- _Exercise directions_
Type out every line below exactly as it reads.

- _Data provided_
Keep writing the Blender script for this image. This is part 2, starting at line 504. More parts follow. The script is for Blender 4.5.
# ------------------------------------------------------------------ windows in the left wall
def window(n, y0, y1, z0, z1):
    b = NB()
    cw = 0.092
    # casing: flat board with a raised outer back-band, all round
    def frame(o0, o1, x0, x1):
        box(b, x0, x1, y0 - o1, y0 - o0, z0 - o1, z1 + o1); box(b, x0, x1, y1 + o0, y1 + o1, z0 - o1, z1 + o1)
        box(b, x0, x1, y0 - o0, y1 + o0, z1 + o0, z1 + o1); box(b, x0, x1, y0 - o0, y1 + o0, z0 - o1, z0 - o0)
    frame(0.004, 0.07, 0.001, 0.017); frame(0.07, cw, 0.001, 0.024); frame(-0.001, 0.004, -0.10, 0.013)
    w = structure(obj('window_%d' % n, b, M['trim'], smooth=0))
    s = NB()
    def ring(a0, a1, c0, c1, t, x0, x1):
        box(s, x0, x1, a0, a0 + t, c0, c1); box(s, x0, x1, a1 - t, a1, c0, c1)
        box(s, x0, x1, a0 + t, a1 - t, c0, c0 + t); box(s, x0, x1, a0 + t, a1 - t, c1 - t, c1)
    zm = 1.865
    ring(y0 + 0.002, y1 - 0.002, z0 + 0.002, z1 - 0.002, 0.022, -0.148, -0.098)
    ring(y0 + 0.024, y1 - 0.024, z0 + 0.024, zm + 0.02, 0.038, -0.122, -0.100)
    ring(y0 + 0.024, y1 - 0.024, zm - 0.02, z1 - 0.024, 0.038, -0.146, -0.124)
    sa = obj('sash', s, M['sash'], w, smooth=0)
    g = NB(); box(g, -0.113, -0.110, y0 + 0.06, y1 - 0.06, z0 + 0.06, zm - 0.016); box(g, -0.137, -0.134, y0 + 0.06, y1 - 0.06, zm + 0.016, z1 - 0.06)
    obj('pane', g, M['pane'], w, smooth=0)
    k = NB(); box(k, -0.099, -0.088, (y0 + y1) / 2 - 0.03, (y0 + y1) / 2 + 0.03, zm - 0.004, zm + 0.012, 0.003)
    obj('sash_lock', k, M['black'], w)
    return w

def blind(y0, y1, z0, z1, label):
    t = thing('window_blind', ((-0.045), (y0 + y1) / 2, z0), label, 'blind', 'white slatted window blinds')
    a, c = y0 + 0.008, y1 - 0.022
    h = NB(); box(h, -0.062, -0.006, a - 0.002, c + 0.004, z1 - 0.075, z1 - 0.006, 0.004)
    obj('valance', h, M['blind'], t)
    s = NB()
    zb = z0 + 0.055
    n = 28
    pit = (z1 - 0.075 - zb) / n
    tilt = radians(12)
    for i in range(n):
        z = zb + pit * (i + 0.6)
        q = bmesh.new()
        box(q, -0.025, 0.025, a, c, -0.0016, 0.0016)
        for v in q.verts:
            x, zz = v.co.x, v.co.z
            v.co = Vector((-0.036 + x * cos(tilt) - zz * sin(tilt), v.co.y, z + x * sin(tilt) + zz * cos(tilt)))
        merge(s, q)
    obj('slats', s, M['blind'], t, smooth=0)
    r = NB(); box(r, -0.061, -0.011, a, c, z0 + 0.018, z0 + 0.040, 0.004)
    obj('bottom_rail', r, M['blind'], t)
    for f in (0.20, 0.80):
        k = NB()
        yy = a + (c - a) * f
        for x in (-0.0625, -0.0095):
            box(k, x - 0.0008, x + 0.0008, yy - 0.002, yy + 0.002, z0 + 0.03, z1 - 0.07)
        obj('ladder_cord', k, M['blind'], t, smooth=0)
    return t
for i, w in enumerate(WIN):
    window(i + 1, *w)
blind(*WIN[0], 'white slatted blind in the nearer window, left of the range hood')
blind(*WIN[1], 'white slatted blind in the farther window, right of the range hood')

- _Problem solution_
Keep writing the Blender script for this image. This is part 2, starting at line 504. More parts follow. The script is for Blender 4.5.
# ------------------------------------------------------------------ windows in the left wall
def window(n, y0, y1, z0, z1):
    b = NB()
    cw = 0.092
    # casing: flat board with a raised outer back-band, all round
    def frame(o0, o1, x0, x1):
        box(b, x0, x1, y0 - o1, y0 - o0, z0 - o1, z1 + o1); box(b, x0, x1, y1 + o0, y1 + o1, z0 - o1, z1 + o1)
        box(b, x0, x1, y0 - o0, y1 + o0, z1 + o0, z1 + o1); box(b, x0, x1, y0 - o0, y1 + o0, z0 - o1, z0 - o0)
    frame(0.004, 0.07, 0.001, 0.017); frame(0.07, cw, 0.001, 0.024); frame(-0.001, 0.004, -0.10, 0.013)
    w = structure(obj('window_%d' % n, b, M['trim'], smooth=0))
    s = NB()
    def ring(a0, a1, c0, c1, t, x0, x1):
        box(s, x0, x1, a0, a0 + t, c0, c1); box(s, x0, x1, a1 - t, a1, c0, c1)
        box(s, x0, x1, a0 + t, a1 - t, c0, c0 + t); box(s, x0, x1, a0 + t, a1 - t, c1 - t, c1)
    zm = 1.865
    ring(y0 + 0.002, y1 - 0.002, z0 + 0.002, z1 - 0.002, 0.022, -0.148, -0.098)
    ring(y0 + 0.024, y1 - 0.024, z0 + 0.024, zm + 0.02, 0.038, -0.122, -0.100)
    ring(y0 + 0.024, y1 - 0.024, zm - 0.02, z1 - 0.024, 0.038, -0.146, -0.124)
    sa = obj('sash', s, M['sash'], w, smooth=0)
    g = NB(); box(g, -0.113, -0.110, y0 + 0.06, y1 - 0.06, z0 + 0.06, zm - 0.016); box(g, -0.137, -0.134, y0 + 0.06, y1 - 0.06, zm + 0.016, z1 - 0.06)
    obj('pane', g, M['pane'], w, smooth=0)
    k = NB(); box(k, -0.099, -0.088, (y0 + y1) / 2 - 0.03, (y0 + y1) / 2 + 0.03, zm - 0.004, zm + 0.012, 0.003)
    obj('sash_lock', k, M['black'], w)
    return w

def blind(y0, y1, z0, z1, label):
    t = thing('window_blind', ((-0.045), (y0 + y1) / 2, z0), label, 'blind', 'white slatted window blinds')
    a, c = y0 + 0.008, y1 - 0.022
    h = NB(); box(h, -0.062, -0.006, a - 0.002, c + 0.004, z1 - 0.075, z1 - 0.006, 0.004)
    obj('valance', h, M['blind'], t)
    s = NB()
    zb = z0 + 0.055
    n = 28
    pit = (z1 - 0.075 - zb) / n
    tilt = radians(12)
    for i in range(n):
        z = zb + pit * (i + 0.6)
        q = bmesh.new()
        box(q, -0.025, 0.025, a, c, -0.0016, 0.0016)
        for v in q.verts:
            x, zz = v.co.x, v.co.z
            v.co = Vector((-0.036 + x * cos(tilt) - zz * sin(tilt), v.co.y, z + x * sin(tilt) + zz * cos(tilt)))
        merge(s, q)
    obj('slats', s, M['blind'], t, smooth=0)
    r = NB(); box(r, -0.061, -0.011, a, c, z0 + 0.018, z0 + 0.040, 0.004)
    obj('bottom_rail', r, M['blind'], t)
    for f in (0.20, 0.80):
        k = NB()
        yy = a + (c - a) * f
        for x in (-0.0625, -0.0095):
            box(k, x - 0.0008, x + 0.0008, yy - 0.002, yy + 0.002, z0 + 0.03, z1 - 0.07)
        obj('ladder_cord', k, M['blind'], t, smooth=0)
    return t
for i, w in enumerate(WIN):
    window(i + 1, *w)
blind(*WIN[0], 'white slatted blind in the nearer window, left of the range hood')
blind(*WIN[1], 'white slatted blind in the farther window, right of the range hood')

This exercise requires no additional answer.